→ THE DATA
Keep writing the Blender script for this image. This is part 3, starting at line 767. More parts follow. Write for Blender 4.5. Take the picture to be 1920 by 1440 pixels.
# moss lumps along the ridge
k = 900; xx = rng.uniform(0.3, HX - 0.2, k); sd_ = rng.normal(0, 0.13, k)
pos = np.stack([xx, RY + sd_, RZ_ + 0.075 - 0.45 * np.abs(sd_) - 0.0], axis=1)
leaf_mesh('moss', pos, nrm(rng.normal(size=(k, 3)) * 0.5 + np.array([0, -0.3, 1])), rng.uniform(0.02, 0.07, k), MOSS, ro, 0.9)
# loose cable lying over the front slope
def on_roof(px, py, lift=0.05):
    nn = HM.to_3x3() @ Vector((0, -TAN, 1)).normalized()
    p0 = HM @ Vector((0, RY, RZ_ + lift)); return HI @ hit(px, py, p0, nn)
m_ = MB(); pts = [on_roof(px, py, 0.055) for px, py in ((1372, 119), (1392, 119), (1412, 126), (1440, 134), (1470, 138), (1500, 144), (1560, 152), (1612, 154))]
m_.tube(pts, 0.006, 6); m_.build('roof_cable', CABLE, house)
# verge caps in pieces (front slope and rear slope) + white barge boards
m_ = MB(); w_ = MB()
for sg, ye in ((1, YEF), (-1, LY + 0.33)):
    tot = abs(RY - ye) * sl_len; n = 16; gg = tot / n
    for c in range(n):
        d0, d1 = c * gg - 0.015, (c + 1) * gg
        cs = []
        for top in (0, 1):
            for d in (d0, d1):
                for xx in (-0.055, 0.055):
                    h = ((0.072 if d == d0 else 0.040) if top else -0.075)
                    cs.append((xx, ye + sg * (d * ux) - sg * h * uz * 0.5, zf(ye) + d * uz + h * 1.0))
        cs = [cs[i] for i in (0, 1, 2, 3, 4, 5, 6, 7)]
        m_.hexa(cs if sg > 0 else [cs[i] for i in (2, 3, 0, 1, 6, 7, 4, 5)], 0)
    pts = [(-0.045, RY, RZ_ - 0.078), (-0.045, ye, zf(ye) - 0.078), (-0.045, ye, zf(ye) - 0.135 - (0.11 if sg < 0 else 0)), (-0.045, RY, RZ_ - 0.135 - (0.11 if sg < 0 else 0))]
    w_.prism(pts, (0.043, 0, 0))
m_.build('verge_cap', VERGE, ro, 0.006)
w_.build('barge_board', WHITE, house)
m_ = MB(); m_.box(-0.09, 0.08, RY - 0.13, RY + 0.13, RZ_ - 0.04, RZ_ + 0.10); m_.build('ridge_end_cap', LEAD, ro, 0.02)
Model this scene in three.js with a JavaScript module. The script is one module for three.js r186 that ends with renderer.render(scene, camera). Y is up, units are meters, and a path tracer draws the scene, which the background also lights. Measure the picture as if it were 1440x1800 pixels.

→ REQUIREMENT
Print all of the entries exactly as they appear.

→ FINISHED ANSWER
Keep writing the Blender script for this image. This is part 3, starting at line 767. More parts follow. Write for Blender 4.5. Take the picture to be 1920 by 1440 pixels.
# moss lumps along the ridge
k = 900; xx = rng.uniform(0.3, HX - 0.2, k); sd_ = rng.normal(0, 0.13, k)
pos = np.stack([xx, RY + sd_, RZ_ + 0.075 - 0.45 * np.abs(sd_) - 0.0], axis=1)
leaf_mesh('moss', pos, nrm(rng.normal(size=(k, 3)) * 0.5 + np.array([0, -0.3, 1])), rng.uniform(0.02, 0.07, k), MOSS, ro, 0.9)
# loose cable lying over the front slope
def on_roof(px, py, lift=0.05):
    nn = HM.to_3x3() @ Vector((0, -TAN, 1)).normalized()
    p0 = HM @ Vector((0, RY, RZ_ + lift)); return HI @ hit(px, py, p0, nn)
m_ = MB(); pts = [on_roof(px, py, 0.055) for px, py in ((1372, 119), (1392, 119), (1412, 126), (1440, 134), (1470, 138), (1500, 144), (1560, 152), (1612, 154))]
m_.tube(pts, 0.006, 6); m_.build('roof_cable', CABLE, house)
# verge caps in pieces (front slope and rear slope) + white barge boards
m_ = MB(); w_ = MB()
for sg, ye in ((1, YEF), (-1, LY + 0.33)):
    tot = abs(RY - ye) * sl_len; n = 16; gg = tot / n
    for c in range(n):
        d0, d1 = c * gg - 0.015, (c + 1) * gg
        cs = []
        for top in (0, 1):
            for d in (d0, d1):
                for xx in (-0.055, 0.055):
                    h = ((0.072 if d == d0 else 0.040) if top else -0.075)
                    cs.append((xx, ye + sg * (d * ux) - sg * h * uz * 0.5, zf(ye) + d * uz + h * 1.0))
        cs = [cs[i] for i in (0, 1, 2, 3, 4, 5, 6, 7)]
        m_.hexa(cs if sg > 0 else [cs[i] for i in (2, 3, 0, 1, 6, 7, 4, 5)], 0)
    pts = [(-0.045, RY, RZ_ - 0.078), (-0.045, ye, zf(ye) - 0.078), (-0.045, ye, zf(ye) - 0.135 - (0.11 if sg < 0 else 0)), (-0.045, RY, RZ_ - 0.135 - (0.11 if sg < 0 else 0))]
    w_.prism(pts, (0.043, 0, 0))
m_.build('verge_cap', VERGE, ro, 0.006)
w_.build('barge_board', WHITE, house)
m_ = MB(); m_.box(-0.09, 0.08, RY - 0.13, RY + 0.13, RZ_ - 0.04, RZ_ + 0.10); m_.build('ridge_end_cap', LEAD, ro, 0.02)
Model this scene in three.js with a JavaScript module. The script is one module for three.js r186 that ends with renderer.render(scene, camera). Y is up, units are meters, and a path tracer draws the scene, which the background also lights. Measure the picture as if it were 1440x1800 pixels.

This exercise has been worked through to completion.